Why did "My Two Dads" struggle while "Full House" succeeded?
In 1987, two sitcoms with relatively similar premises, one on NBC, the other on ABC, premiered. While one limped along for three years, the other became a hit. Yet, as is often the case in TV history, the one that became the hit wasn't necessarily the better of the two shows.
To put things into proper perspective, NBC's My Two Dads, which premiered on September 20 of that year, featured Paul Reiser and Greg Evigan as two men who have to live together to raise Nicole (Staci Keanan), the daughter of the now-dead woman they both slept with at the behest of a judge (Florence Stanley).
Despite the improbability of the premise and the overall mediocrity of its execution, powerful competition on CBS from the 9th ranked Murder, She Wrote and its erratic scheduling on top of that, it still managed to rank 21st place for the year, even outranking Day By Day, the show it alternated the coveted post-Family Ties time slot with but could only muster 43rd place; Family Ties came in 17th. But Day By Day was from the same producers as Family Ties, which gave it the advantage at renewal time; it made the fall schedule while My Two Dads had to wait until mid-season to come back.
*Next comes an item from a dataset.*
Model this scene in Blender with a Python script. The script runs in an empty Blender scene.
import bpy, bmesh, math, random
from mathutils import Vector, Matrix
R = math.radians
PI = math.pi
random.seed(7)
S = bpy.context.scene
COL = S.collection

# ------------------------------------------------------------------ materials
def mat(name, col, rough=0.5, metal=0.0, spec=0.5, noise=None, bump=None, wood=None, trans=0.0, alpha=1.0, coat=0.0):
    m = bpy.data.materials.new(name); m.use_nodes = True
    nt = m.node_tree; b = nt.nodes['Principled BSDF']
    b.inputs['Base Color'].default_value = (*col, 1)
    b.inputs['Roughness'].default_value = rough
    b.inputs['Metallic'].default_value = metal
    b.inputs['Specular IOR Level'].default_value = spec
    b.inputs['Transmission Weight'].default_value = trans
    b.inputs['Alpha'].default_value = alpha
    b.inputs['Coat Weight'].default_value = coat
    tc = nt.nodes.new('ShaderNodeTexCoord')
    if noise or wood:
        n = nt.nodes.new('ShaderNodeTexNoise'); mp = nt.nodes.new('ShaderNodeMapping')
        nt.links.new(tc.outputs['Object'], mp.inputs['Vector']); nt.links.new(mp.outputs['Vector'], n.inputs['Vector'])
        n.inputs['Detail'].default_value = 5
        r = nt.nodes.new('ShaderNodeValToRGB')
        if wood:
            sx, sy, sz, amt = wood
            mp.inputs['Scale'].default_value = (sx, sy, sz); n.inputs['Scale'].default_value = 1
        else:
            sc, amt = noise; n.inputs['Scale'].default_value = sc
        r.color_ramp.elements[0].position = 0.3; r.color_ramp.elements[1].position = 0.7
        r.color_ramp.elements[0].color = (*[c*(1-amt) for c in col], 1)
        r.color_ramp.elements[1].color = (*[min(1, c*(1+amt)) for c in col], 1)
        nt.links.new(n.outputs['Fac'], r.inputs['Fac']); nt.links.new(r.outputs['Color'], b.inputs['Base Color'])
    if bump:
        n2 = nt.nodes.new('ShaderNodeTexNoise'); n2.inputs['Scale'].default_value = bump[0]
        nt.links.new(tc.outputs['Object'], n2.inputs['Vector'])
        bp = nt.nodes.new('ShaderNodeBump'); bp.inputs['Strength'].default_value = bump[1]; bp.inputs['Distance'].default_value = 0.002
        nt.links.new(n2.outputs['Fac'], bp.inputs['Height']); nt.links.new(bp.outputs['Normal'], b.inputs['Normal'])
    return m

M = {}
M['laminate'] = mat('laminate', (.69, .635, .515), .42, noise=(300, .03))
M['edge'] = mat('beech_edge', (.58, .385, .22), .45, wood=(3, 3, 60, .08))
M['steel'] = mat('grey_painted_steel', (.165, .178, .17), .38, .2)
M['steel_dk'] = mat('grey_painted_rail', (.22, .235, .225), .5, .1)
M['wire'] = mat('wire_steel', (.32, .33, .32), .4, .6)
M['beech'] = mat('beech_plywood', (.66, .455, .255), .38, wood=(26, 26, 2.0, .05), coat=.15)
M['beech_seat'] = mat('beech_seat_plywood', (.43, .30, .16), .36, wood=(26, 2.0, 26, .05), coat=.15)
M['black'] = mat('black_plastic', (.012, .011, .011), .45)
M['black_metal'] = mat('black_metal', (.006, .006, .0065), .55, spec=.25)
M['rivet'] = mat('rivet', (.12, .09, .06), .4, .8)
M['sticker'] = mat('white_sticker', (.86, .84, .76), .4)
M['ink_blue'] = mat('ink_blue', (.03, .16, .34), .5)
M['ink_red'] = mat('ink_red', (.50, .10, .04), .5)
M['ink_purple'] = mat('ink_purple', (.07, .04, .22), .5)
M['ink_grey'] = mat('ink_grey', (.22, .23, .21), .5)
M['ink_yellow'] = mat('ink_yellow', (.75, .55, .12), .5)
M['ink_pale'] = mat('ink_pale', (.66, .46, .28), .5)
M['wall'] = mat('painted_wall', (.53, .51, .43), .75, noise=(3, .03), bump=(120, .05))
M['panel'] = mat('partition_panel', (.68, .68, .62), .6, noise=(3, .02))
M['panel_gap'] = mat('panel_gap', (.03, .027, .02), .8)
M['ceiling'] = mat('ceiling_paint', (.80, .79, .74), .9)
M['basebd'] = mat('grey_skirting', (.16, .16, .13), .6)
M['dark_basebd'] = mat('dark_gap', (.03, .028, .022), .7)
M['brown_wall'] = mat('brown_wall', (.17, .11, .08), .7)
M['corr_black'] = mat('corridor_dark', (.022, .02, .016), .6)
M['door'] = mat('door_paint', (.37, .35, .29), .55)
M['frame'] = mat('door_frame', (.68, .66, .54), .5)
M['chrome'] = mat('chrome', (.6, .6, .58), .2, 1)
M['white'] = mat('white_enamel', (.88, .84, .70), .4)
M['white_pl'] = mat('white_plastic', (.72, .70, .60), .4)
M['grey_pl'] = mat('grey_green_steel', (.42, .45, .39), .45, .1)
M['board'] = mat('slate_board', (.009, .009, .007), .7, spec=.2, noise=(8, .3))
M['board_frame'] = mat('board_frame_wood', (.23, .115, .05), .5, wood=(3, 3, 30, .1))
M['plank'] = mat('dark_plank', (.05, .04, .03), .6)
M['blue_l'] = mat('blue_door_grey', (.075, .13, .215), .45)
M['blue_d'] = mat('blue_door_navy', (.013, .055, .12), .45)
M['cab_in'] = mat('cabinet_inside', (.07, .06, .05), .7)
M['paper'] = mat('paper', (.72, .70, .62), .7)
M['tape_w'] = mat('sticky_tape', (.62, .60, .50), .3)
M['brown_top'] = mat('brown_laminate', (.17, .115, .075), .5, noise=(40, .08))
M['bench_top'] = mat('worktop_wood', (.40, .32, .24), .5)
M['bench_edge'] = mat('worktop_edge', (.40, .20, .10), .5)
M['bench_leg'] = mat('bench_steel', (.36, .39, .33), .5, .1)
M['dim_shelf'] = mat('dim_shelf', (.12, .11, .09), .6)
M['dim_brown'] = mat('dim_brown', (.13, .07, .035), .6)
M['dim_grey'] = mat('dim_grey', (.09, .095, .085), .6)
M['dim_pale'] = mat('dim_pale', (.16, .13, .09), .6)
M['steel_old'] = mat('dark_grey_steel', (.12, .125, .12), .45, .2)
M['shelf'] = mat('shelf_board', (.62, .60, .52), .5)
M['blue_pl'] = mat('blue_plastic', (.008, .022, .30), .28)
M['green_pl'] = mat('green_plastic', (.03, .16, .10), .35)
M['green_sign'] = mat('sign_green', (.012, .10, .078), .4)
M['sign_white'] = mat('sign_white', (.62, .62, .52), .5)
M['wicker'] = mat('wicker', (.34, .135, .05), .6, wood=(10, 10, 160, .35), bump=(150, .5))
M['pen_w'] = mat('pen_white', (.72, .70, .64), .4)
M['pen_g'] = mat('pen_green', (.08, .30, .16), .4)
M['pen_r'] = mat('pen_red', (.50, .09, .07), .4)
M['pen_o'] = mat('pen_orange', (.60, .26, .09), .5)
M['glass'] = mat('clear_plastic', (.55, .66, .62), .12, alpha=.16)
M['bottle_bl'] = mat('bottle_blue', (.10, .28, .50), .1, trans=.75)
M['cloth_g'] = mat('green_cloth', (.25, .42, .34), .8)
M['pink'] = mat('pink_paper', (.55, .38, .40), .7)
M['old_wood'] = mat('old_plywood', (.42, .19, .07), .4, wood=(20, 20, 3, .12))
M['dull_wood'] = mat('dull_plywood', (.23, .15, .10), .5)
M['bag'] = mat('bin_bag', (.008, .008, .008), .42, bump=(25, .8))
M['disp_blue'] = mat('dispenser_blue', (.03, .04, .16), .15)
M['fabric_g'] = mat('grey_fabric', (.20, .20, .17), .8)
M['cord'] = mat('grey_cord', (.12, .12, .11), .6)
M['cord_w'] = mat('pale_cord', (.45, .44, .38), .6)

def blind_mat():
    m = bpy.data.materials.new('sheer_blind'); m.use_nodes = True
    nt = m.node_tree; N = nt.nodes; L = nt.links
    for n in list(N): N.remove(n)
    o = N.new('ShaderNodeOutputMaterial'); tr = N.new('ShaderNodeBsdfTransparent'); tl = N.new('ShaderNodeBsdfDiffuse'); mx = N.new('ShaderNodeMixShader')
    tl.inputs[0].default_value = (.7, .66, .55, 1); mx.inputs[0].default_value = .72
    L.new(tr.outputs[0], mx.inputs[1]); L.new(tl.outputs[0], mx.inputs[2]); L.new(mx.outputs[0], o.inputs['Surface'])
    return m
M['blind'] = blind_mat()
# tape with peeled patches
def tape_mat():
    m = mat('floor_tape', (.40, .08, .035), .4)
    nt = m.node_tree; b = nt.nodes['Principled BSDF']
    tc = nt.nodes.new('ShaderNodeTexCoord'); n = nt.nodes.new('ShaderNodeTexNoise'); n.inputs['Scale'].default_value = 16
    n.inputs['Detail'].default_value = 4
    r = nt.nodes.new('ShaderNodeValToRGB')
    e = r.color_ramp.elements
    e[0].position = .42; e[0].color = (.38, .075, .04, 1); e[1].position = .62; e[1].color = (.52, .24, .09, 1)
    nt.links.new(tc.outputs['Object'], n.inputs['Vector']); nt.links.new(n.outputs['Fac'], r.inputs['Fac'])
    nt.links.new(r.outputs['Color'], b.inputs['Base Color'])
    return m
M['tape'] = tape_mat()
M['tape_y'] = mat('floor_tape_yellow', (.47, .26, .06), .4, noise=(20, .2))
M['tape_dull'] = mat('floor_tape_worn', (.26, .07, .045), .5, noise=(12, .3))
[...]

It did manage to make the 1989-1990 fall schedule while Day By Day ended up being cancelled the same year its more celebrated lead-in bowed out voluntarily. But by mid-season, it kept getting moved around between Wednesday and Monday, and NBC decided it was a lost cause, so they cancelled it.
Meanwhile, in its first season, Full House (the premise wasn't particularly outlandish in and of itself—a widowed dad with three daughters asks their two uncles to come live with him in San Francisco and help him raise them) ranked three whole ratings points below Webster, the show it replaced that ran for another two years in first-run syndication anyway despite still pulling better ratings in its last ABC season than Full House's first.